▶ _EXERCISE DETAILS_:
Reproduce all records verbatim.

━━ EXERCISE DATA

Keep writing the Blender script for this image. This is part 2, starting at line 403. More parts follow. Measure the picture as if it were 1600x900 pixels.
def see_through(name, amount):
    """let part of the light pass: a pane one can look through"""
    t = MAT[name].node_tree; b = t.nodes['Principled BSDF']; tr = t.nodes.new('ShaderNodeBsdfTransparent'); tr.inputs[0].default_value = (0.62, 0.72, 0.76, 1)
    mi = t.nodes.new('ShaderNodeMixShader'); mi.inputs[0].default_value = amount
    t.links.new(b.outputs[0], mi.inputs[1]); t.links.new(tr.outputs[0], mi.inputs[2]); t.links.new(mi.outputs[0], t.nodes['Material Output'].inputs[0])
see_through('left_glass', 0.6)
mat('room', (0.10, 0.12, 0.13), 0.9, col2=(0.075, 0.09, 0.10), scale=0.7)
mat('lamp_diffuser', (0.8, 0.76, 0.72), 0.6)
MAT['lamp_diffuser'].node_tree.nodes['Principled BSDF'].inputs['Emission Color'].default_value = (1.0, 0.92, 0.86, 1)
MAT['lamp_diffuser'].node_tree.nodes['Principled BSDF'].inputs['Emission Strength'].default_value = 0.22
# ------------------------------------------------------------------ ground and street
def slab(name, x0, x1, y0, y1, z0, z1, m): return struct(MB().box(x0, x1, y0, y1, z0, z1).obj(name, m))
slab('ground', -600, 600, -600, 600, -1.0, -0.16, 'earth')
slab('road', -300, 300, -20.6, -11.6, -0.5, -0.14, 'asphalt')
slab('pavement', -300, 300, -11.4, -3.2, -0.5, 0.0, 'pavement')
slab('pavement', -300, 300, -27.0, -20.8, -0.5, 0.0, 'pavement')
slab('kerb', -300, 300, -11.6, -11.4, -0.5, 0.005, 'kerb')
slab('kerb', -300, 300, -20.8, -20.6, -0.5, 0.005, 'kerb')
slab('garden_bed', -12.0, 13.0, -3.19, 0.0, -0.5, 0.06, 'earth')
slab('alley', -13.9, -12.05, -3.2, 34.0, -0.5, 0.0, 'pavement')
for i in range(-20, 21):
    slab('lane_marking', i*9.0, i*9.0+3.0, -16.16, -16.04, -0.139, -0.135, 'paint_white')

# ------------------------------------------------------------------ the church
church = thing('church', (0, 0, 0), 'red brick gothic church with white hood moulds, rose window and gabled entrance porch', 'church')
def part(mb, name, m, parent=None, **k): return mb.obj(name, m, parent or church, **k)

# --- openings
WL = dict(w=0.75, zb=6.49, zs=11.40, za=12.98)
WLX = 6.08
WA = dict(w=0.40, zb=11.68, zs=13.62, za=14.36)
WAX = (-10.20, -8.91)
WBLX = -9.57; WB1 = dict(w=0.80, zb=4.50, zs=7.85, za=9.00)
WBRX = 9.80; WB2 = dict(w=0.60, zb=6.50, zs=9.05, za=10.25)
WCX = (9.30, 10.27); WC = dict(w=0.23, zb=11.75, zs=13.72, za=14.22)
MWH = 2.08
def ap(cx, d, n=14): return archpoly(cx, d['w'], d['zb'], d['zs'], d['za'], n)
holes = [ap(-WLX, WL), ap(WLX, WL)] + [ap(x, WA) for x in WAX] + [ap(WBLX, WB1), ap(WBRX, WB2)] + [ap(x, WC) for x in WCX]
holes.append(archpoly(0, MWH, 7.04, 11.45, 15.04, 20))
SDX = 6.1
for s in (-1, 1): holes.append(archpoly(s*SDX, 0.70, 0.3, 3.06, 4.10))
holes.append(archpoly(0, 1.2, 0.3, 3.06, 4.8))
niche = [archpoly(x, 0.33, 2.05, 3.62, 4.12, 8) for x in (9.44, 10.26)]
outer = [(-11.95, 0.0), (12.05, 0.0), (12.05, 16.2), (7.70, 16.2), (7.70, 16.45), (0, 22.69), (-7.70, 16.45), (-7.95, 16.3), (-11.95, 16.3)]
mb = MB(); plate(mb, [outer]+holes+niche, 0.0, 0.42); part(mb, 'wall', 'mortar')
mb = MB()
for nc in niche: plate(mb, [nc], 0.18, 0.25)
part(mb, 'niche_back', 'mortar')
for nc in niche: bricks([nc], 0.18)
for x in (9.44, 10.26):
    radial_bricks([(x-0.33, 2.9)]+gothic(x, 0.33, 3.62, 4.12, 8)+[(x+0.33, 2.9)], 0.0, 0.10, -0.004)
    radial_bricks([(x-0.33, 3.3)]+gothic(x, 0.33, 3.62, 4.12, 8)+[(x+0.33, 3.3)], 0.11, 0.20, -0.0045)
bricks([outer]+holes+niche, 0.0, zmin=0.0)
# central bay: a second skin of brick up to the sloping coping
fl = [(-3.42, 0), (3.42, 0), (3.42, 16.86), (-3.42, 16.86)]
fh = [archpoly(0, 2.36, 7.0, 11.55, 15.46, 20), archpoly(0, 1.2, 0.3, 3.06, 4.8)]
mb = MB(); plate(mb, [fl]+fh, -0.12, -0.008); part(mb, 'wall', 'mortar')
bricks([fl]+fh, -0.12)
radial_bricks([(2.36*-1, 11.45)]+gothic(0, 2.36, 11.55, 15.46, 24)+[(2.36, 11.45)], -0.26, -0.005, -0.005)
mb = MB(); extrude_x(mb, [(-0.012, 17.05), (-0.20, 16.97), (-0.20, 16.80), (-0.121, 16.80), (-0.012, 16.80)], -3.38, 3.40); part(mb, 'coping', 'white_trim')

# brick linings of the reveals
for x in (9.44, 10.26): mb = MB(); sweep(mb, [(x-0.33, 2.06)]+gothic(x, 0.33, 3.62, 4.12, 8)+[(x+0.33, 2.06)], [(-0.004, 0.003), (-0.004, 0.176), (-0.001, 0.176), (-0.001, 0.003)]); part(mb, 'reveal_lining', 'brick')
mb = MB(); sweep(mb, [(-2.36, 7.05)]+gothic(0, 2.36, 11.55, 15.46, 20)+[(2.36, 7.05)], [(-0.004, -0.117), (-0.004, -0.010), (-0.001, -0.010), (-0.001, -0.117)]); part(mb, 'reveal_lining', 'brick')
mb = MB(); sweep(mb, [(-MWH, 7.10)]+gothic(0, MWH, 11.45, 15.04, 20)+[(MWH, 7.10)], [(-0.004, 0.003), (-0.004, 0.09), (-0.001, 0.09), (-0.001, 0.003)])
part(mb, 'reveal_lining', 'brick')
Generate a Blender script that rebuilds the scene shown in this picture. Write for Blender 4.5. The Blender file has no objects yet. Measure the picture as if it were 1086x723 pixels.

━━━━

▶ _THE COMPLETED TASK_:
Keep writing the Blender script for this image. This is part 2, starting at line 403. More parts follow. Measure the picture as if it were 1600x900 pixels.
def see_through(name, amount):
    """let part of the light pass: a pane one can look through"""
    t = MAT[name].node_tree; b = t.nodes['Principled BSDF']; tr = t.nodes.new('ShaderNodeBsdfTransparent'); tr.inputs[0].default_value = (0.62, 0.72, 0.76, 1)
    mi = t.nodes.new('ShaderNodeMixShader'); mi.inputs[0].default_value = amount
    t.links.new(b.outputs[0], mi.inputs[1]); t.links.new(tr.outputs[0], mi.inputs[2]); t.links.new(mi.outputs[0], t.nodes['Material Output'].inputs[0])
see_through('left_glass', 0.6)
mat('room', (0.10, 0.12, 0.13), 0.9, col2=(0.075, 0.09, 0.10), scale=0.7)
mat('lamp_diffuser', (0.8, 0.76, 0.72), 0.6)
MAT['lamp_diffuser'].node_tree.nodes['Principled BSDF'].inputs['Emission Color'].default_value = (1.0, 0.92, 0.86, 1)
MAT['lamp_diffuser'].node_tree.nodes['Principled BSDF'].inputs['Emission Strength'].default_value = 0.22
# ------------------------------------------------------------------ ground and street
def slab(name, x0, x1, y0, y1, z0, z1, m): return struct(MB().box(x0, x1, y0, y1, z0, z1).obj(name, m))
slab('ground', -600, 600, -600, 600, -1.0, -0.16, 'earth')
slab('road', -300, 300, -20.6, -11.6, -0.5, -0.14, 'asphalt')
slab('pavement', -300, 300, -11.4, -3.2, -0.5, 0.0, 'pavement')
slab('pavement', -300, 300, -27.0, -20.8, -0.5, 0.0, 'pavement')
slab('kerb', -300, 300, -11.6, -11.4, -0.5, 0.005, 'kerb')
slab('kerb', -300, 300, -20.8, -20.6, -0.5, 0.005, 'kerb')
slab('garden_bed', -12.0, 13.0, -3.19, 0.0, -0.5, 0.06, 'earth')
slab('alley', -13.9, -12.05, -3.2, 34.0, -0.5, 0.0, 'pavement')
for i in range(-20, 21):
    slab('lane_marking', i*9.0, i*9.0+3.0, -16.16, -16.04, -0.139, -0.135, 'paint_white')

# ------------------------------------------------------------------ the church
church = thing('church', (0, 0, 0), 'red brick gothic church with white hood moulds, rose window and gabled entrance porch', 'church')
def part(mb, name, m, parent=None, **k): return mb.obj(name, m, parent or church, **k)

# --- openings
WL = dict(w=0.75, zb=6.49, zs=11.40, za=12.98)
WLX = 6.08
WA = dict(w=0.40, zb=11.68, zs=13.62, za=14.36)
WAX = (-10.20, -8.91)
WBLX = -9.57; WB1 = dict(w=0.80, zb=4.50, zs=7.85, za=9.00)
WBRX = 9.80; WB2 = dict(w=0.60, zb=6.50, zs=9.05, za=10.25)
WCX = (9.30, 10.27); WC = dict(w=0.23, zb=11.75, zs=13.72, za=14.22)
MWH = 2.08
def ap(cx, d, n=14): return archpoly(cx, d['w'], d['zb'], d['zs'], d['za'], n)
holes = [ap(-WLX, WL), ap(WLX, WL)] + [ap(x, WA) for x in WAX] + [ap(WBLX, WB1), ap(WBRX, WB2)] + [ap(x, WC) for x in WCX]
holes.append(archpoly(0, MWH, 7.04, 11.45, 15.04, 20))
SDX = 6.1
for s in (-1, 1): holes.append(archpoly(s*SDX, 0.70, 0.3, 3.06, 4.10))
holes.append(archpoly(0, 1.2, 0.3, 3.06, 4.8))
niche = [archpoly(x, 0.33, 2.05, 3.62, 4.12, 8) for x in (9.44, 10.26)]
outer = [(-11.95, 0.0), (12.05, 0.0), (12.05, 16.2), (7.70, 16.2), (7.70, 16.45), (0, 22.69), (-7.70, 16.45), (-7.95, 16.3), (-11.95, 16.3)]
mb = MB(); plate(mb, [outer]+holes+niche, 0.0, 0.42); part(mb, 'wall', 'mortar')
mb = MB()
for nc in niche: plate(mb, [nc], 0.18, 0.25)
part(mb, 'niche_back', 'mortar')
for nc in niche: bricks([nc], 0.18)
for x in (9.44, 10.26):
    radial_bricks([(x-0.33, 2.9)]+gothic(x, 0.33, 3.62, 4.12, 8)+[(x+0.33, 2.9)], 0.0, 0.10, -0.004)
    radial_bricks([(x-0.33, 3.3)]+gothic(x, 0.33, 3.62, 4.12, 8)+[(x+0.33, 3.3)], 0.11, 0.20, -0.0045)
bricks([outer]+holes+niche, 0.0, zmin=0.0)
# central bay: a second skin of brick up to the sloping coping
fl = [(-3.42, 0), (3.42, 0), (3.42, 16.86), (-3.42, 16.86)]
fh = [archpoly(0, 2.36, 7.0, 11.55, 15.46, 20), archpoly(0, 1.2, 0.3, 3.06, 4.8)]
mb = MB(); plate(mb, [fl]+fh, -0.12, -0.008); part(mb, 'wall', 'mortar')
bricks([fl]+fh, -0.12)
radial_bricks([(2.36*-1, 11.45)]+gothic(0, 2.36, 11.55, 15.46, 24)+[(2.36, 11.45)], -0.26, -0.005, -0.005)
mb = MB(); extrude_x(mb, [(-0.012, 17.05), (-0.20, 16.97), (-0.20, 16.80), (-0.121, 16.80), (-0.012, 16.80)], -3.38, 3.40); part(mb, 'coping', 'white_trim')

# brick linings of the reveals
for x in (9.44, 10.26): mb = MB(); sweep(mb, [(x-0.33, 2.06)]+gothic(x, 0.33, 3.62, 4.12, 8)+[(x+0.33, 2.06)], [(-0.004, 0.003), (-0.004, 0.176), (-0.001, 0.176), (-0.001, 0.003)]); part(mb, 'reveal_lining', 'brick')
mb = MB(); sweep(mb, [(-2.36, 7.05)]+gothic(0, 2.36, 11.55, 15.46, 20)+[(2.36, 7.05)], [(-0.004, -0.117), (-0.004, -0.010), (-0.001, -0.010), (-0.001, -0.117)]); part(mb, 'reveal_lining', 'brick')
mb = MB(); sweep(mb, [(-MWH, 7.10)]+gothic(0, MWH, 11.45, 15.04, 20)+[(MWH, 7.10)], [(-0.004, 0.003), (-0.004, 0.09), (-0.001, 0.09), (-0.001, 0.003)])
part(mb, 'reveal_lining', 'brick')
Generate a Blender script that rebuilds the scene shown in this picture. Write for Blender 4.5. The Blender file has no objects yet. Measure the picture as if it were 1086x723 pixels.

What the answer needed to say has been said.